▶ _Dataset extract_:
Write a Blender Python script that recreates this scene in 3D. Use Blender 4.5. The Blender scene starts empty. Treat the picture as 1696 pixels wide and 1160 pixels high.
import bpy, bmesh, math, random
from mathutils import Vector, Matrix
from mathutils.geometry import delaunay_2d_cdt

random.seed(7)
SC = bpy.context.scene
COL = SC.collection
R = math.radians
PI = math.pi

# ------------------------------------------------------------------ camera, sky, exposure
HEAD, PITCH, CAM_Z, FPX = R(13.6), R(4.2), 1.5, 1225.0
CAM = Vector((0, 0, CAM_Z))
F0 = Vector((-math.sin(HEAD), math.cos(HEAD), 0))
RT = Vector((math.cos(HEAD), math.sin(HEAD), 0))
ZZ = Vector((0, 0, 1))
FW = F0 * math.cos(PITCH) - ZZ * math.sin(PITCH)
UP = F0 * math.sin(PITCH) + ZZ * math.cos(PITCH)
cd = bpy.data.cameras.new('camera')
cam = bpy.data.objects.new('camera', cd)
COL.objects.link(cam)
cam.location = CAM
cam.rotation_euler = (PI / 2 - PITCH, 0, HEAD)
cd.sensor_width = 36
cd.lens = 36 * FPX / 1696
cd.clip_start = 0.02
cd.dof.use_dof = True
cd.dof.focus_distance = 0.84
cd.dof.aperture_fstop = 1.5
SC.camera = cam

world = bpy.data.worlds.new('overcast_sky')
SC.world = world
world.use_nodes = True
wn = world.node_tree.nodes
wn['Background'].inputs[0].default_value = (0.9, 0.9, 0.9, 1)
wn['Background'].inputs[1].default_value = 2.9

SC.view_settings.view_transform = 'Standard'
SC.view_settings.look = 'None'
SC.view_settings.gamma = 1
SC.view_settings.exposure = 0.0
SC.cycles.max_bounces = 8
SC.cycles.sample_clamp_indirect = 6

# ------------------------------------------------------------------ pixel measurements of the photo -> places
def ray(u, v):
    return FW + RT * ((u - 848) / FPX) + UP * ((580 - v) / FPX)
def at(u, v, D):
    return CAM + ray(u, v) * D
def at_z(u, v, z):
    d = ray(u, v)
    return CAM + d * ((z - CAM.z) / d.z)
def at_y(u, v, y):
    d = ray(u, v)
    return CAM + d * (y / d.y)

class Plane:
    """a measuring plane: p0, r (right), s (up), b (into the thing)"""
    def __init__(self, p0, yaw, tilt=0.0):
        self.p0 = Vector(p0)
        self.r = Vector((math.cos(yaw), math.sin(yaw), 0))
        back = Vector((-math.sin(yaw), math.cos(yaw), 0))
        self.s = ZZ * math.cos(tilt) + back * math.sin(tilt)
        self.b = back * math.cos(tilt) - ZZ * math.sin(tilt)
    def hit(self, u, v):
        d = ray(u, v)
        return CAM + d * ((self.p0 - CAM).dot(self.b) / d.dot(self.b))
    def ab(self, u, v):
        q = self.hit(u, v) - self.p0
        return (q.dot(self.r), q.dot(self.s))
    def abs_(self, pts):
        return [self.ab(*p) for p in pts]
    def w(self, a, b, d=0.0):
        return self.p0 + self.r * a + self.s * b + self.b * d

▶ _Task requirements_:
Set down all of the data above, word for word.

▶ _Response to this exercise_:
Write a Blender Python script that recreates this scene in 3D. Use Blender 4.5. The Blender scene starts empty. Treat the picture as 1696 pixels wide and 1160 pixels high.
import bpy, bmesh, math, random
from mathutils import Vector, Matrix
from mathutils.geometry import delaunay_2d_cdt

random.seed(7)
SC = bpy.context.scene
COL = SC.collection
R = math.radians
PI = math.pi

# ------------------------------------------------------------------ camera, sky, exposure
HEAD, PITCH, CAM_Z, FPX = R(13.6), R(4.2), 1.5, 1225.0
CAM = Vector((0, 0, CAM_Z))
F0 = Vector((-math.sin(HEAD), math.cos(HEAD), 0))
RT = Vector((math.cos(HEAD), math.sin(HEAD), 0))
ZZ = Vector((0, 0, 1))
FW = F0 * math.cos(PITCH) - ZZ * math.sin(PITCH)
UP = F0 * math.sin(PITCH) + ZZ * math.cos(PITCH)
cd = bpy.data.cameras.new('camera')
cam = bpy.data.objects.new('camera', cd)
COL.objects.link(cam)
cam.location = CAM
cam.rotation_euler = (PI / 2 - PITCH, 0, HEAD)
cd.sensor_width = 36
cd.lens = 36 * FPX / 1696
cd.clip_start = 0.02
cd.dof.use_dof = True
cd.dof.focus_distance = 0.84
cd.dof.aperture_fstop = 1.5
SC.camera = cam

world = bpy.data.worlds.new('overcast_sky')
SC.world = world
world.use_nodes = True
wn = world.node_tree.nodes
wn['Background'].inputs[0].default_value = (0.9, 0.9, 0.9, 1)
wn['Background'].inputs[1].default_value = 2.9

SC.view_settings.view_transform = 'Standard'
SC.view_settings.look = 'None'
SC.view_settings.gamma = 1
SC.view_settings.exposure = 0.0
SC.cycles.max_bounces = 8
SC.cycles.sample_clamp_indirect = 6

# ------------------------------------------------------------------ pixel measurements of the photo -> places
def ray(u, v):
    return FW + RT * ((u - 848) / FPX) + UP * ((580 - v) / FPX)
def at(u, v, D):
    return CAM + ray(u, v) * D
def at_z(u, v, z):
    d = ray(u, v)
    return CAM + d * ((z - CAM.z) / d.z)
def at_y(u, v, y):
    d = ray(u, v)
    return CAM + d * (y / d.y)

class Plane:
    """a measuring plane: p0, r (right), s (up), b (into the thing)"""
    def __init__(self, p0, yaw, tilt=0.0):
        self.p0 = Vector(p0)
        self.r = Vector((math.cos(yaw), math.sin(yaw), 0))
        back = Vector((-math.sin(yaw), math.cos(yaw), 0))
        self.s = ZZ * math.cos(tilt) + back * math.sin(tilt)
        self.b = back * math.cos(tilt) - ZZ * math.sin(tilt)
    def hit(self, u, v):
        d = ray(u, v)
        return CAM + d * ((self.p0 - CAM).dot(self.b) / d.dot(self.b))
    def ab(self, u, v):
        q = self.hit(u, v) - self.p0
        return (q.dot(self.r), q.dot(self.s))
    def abs_(self, pts):
        return [self.ab(*p) for p in pts]
    def w(self, a, b, d=0.0):
        return self.p0 + self.r * a + self.s * b + self.b * d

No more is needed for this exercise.